**Task brief**
Copy exactly the block of lines between the one containing "0.5, DIAM), 4, M_LDARK), kind='stuff')" and the one containing "8).build('side_handle', M_STEEL, can, True)", inclusive.
§ §
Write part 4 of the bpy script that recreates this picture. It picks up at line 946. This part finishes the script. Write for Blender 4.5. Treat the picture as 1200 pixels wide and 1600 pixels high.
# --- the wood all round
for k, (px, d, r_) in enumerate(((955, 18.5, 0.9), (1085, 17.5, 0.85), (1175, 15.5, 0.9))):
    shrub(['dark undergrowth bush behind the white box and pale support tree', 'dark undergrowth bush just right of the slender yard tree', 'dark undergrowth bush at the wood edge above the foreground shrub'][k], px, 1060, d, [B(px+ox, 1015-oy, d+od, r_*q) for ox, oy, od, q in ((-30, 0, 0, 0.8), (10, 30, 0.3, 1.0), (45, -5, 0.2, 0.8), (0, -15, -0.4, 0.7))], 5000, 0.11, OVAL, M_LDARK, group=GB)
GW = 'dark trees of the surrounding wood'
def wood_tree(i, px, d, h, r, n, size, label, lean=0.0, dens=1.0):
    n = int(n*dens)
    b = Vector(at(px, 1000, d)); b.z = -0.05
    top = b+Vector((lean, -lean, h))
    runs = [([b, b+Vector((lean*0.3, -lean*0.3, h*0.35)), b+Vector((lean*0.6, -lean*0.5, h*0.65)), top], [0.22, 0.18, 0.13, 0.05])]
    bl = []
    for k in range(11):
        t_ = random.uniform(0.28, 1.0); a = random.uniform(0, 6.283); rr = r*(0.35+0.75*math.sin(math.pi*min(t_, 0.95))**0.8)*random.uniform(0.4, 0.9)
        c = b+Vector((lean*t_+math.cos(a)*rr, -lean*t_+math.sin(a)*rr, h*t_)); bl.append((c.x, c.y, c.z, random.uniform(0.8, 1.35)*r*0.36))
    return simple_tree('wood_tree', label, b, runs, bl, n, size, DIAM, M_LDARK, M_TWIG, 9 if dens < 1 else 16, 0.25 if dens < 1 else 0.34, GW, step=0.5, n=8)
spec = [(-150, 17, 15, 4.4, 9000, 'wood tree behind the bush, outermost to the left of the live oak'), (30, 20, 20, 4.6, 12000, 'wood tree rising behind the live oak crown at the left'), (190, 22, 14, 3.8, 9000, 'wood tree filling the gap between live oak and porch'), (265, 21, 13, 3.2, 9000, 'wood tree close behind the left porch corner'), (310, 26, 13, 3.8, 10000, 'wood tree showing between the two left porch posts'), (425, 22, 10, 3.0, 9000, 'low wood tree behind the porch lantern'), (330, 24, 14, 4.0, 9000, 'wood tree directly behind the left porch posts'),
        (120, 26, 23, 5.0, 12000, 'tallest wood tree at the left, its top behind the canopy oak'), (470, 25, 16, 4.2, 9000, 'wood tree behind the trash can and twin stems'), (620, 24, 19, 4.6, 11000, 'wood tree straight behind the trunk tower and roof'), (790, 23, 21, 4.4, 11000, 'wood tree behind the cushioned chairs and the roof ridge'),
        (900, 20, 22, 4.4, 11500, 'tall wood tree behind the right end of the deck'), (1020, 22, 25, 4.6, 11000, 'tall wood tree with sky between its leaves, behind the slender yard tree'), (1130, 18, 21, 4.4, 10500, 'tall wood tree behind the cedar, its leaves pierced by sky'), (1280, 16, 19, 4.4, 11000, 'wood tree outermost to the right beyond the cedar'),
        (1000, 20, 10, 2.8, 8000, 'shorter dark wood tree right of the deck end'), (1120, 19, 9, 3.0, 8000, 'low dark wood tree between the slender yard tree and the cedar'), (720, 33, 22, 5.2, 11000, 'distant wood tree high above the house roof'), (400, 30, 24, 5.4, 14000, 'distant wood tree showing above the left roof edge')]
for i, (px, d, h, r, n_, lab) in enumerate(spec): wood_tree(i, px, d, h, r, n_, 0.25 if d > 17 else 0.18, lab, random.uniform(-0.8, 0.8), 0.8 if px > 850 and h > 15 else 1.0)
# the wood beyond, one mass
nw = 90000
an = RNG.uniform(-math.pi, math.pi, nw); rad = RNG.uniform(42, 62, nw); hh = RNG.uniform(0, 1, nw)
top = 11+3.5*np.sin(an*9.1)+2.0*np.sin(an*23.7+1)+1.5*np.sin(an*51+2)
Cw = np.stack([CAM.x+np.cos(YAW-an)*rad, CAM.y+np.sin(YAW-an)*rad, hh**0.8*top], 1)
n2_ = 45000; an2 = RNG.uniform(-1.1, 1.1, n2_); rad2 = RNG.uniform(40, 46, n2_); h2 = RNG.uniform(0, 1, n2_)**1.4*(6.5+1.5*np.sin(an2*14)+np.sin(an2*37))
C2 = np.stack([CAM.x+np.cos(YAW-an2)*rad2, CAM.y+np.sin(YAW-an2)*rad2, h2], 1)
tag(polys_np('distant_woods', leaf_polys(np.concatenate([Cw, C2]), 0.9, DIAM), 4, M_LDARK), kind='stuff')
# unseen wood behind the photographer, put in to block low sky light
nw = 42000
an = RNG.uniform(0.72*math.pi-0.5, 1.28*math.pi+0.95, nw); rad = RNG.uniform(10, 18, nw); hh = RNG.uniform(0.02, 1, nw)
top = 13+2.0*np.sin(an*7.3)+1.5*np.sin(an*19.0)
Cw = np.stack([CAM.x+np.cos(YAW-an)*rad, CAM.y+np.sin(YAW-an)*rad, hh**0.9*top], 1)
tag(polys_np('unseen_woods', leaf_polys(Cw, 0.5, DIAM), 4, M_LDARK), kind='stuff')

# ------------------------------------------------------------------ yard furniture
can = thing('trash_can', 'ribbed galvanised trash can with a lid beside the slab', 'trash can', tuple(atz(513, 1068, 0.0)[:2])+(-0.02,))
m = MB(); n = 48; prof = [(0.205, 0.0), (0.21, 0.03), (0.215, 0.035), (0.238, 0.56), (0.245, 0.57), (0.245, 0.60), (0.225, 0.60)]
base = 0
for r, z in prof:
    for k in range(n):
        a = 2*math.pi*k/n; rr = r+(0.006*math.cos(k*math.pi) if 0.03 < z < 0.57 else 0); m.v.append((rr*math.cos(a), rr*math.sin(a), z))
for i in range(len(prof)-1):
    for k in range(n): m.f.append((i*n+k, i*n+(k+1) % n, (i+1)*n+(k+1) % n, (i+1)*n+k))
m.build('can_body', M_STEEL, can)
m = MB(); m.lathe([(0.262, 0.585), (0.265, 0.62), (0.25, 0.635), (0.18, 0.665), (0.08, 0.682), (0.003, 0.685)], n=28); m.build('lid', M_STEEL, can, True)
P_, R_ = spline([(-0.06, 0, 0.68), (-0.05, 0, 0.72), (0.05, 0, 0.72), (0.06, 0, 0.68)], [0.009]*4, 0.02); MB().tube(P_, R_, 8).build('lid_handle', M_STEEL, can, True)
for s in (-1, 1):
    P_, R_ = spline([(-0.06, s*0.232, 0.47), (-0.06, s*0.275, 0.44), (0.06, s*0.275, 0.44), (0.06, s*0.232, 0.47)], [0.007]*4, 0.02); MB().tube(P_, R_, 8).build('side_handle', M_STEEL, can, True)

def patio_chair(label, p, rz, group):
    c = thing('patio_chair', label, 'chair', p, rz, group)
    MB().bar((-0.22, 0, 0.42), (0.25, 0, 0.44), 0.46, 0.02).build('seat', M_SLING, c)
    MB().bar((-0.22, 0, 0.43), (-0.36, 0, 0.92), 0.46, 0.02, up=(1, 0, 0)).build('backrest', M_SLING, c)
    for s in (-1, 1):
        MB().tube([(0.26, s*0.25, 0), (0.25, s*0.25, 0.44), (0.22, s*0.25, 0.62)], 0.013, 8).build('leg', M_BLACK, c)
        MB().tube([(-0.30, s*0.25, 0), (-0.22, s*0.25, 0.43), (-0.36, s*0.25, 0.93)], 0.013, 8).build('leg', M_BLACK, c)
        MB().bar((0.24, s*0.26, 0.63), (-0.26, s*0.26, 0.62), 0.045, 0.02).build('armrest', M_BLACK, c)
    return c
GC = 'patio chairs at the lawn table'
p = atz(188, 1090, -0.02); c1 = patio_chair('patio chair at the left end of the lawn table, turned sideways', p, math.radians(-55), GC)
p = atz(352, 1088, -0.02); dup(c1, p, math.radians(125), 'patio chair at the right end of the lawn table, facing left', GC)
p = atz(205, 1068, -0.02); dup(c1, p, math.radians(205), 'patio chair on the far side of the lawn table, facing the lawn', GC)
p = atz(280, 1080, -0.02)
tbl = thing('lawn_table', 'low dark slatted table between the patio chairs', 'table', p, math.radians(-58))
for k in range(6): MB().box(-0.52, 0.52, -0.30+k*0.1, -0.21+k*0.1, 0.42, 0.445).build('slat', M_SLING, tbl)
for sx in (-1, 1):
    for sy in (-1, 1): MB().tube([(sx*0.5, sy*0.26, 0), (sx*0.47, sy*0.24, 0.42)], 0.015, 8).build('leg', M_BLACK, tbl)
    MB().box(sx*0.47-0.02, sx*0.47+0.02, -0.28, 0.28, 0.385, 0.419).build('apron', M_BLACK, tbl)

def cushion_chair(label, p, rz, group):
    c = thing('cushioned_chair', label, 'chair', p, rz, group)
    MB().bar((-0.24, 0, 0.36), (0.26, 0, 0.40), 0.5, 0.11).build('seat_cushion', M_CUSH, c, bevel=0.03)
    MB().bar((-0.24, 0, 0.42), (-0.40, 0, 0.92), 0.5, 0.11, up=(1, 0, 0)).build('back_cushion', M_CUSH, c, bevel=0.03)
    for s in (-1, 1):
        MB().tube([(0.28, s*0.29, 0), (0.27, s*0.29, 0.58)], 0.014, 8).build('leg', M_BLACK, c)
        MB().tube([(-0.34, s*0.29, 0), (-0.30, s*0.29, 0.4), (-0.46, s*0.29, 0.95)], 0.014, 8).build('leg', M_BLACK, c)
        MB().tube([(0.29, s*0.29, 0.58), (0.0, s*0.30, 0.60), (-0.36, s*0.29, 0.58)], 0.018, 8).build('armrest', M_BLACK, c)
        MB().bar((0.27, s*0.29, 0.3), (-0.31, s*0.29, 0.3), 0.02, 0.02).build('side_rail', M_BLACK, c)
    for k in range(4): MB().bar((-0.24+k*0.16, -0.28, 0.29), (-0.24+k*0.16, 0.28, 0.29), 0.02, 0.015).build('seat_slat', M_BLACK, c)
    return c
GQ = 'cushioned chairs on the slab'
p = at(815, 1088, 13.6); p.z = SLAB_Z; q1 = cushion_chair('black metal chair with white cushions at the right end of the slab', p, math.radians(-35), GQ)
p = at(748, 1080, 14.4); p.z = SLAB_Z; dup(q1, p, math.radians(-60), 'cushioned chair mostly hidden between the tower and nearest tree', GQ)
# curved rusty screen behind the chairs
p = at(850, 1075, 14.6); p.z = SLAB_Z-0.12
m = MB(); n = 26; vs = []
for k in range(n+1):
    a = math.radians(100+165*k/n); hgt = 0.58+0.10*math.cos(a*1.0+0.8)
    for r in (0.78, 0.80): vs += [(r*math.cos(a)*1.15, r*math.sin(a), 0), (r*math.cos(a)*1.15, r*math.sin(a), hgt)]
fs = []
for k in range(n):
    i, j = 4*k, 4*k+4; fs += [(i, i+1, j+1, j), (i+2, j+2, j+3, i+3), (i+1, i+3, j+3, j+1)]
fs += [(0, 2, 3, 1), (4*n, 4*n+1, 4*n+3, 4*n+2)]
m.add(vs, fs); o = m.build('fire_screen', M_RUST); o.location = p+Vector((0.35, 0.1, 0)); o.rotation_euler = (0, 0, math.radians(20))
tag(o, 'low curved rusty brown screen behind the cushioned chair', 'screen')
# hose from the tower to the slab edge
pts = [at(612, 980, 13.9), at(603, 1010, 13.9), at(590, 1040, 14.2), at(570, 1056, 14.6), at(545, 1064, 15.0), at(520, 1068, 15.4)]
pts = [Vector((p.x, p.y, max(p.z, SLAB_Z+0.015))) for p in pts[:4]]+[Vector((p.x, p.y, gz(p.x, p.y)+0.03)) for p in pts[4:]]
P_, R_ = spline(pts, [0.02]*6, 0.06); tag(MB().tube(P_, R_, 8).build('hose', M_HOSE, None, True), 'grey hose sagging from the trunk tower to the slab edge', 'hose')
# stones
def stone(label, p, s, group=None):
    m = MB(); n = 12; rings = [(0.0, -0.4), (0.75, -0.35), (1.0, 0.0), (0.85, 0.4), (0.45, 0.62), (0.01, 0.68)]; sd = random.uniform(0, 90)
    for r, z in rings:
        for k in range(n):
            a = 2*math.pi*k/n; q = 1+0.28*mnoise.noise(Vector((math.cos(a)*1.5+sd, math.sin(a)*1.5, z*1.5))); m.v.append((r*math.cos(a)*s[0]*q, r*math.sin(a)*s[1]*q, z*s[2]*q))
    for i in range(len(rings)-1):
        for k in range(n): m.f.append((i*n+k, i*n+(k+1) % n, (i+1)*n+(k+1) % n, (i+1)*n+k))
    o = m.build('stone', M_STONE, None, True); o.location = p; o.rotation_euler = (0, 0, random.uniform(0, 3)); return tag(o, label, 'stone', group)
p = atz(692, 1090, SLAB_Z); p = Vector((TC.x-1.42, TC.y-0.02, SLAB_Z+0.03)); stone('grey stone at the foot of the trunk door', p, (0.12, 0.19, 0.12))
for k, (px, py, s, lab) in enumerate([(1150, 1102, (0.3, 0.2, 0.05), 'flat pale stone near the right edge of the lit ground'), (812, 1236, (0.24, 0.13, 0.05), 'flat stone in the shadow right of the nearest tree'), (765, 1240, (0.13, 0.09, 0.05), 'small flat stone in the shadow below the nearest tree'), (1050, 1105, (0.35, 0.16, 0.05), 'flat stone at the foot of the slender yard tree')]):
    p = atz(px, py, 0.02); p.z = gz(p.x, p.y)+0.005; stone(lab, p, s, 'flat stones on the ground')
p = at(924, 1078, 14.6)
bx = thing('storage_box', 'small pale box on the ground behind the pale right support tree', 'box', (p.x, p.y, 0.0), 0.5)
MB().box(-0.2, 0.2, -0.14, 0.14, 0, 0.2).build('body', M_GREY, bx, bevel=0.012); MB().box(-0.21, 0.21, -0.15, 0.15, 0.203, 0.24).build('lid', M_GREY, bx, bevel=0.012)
§ §
**Task response**
tag(polys_np('unseen_woods', leaf_polys(Cw, 0.5, DIAM), 4, M_LDARK), kind='stuff')

# ------------------------------------------------------------------ yard furniture
can = thing('trash_can', 'ribbed galvanised trash can with a lid beside the slab', 'trash can', tuple(atz(513, 1068, 0.0)[:2])+(-0.02,))
m = MB(); n = 48; prof = [(0.205, 0.0), (0.21, 0.03), (0.215, 0.035), (0.238, 0.56), (0.245, 0.57), (0.245, 0.60), (0.225, 0.60)]
base = 0
for r, z in prof:
    for k in range(n):
        a = 2*math.pi*k/n; rr = r+(0.006*math.cos(k*math.pi) if 0.03 < z < 0.57 else 0); m.v.append((rr*math.cos(a), rr*math.sin(a), z))
for i in range(len(prof)-1):
    for k in range(n): m.f.append((i*n+k, i*n+(k+1) % n, (i+1)*n+(k+1) % n, (i+1)*n+k))
m.build('can_body', M_STEEL, can)
m = MB(); m.lathe([(0.262, 0.585), (0.265, 0.62), (0.25, 0.635), (0.18, 0.665), (0.08, 0.682), (0.003, 0.685)], n=28); m.build('lid', M_STEEL, can, True)
P_, R_ = spline([(-0.06, 0, 0.68), (-0.05, 0, 0.72), (0.05, 0, 0.72), (0.06, 0, 0.68)], [0.009]*4, 0.02); MB().tube(P_, R_, 8).build('lid_handle', M_STEEL, can, True)
for s in (-1, 1):
    P_, R_ = spline([(-0.06, s*0.232, 0.47), (-0.06, s*0.275, 0.44), (0.06, s*0.275, 0.44), (0.06, s*0.232, 0.47)], [0.007]*4, 0.02); MB().tube(P_, R_, 8).build('side_handle', M_STEEL, can, True)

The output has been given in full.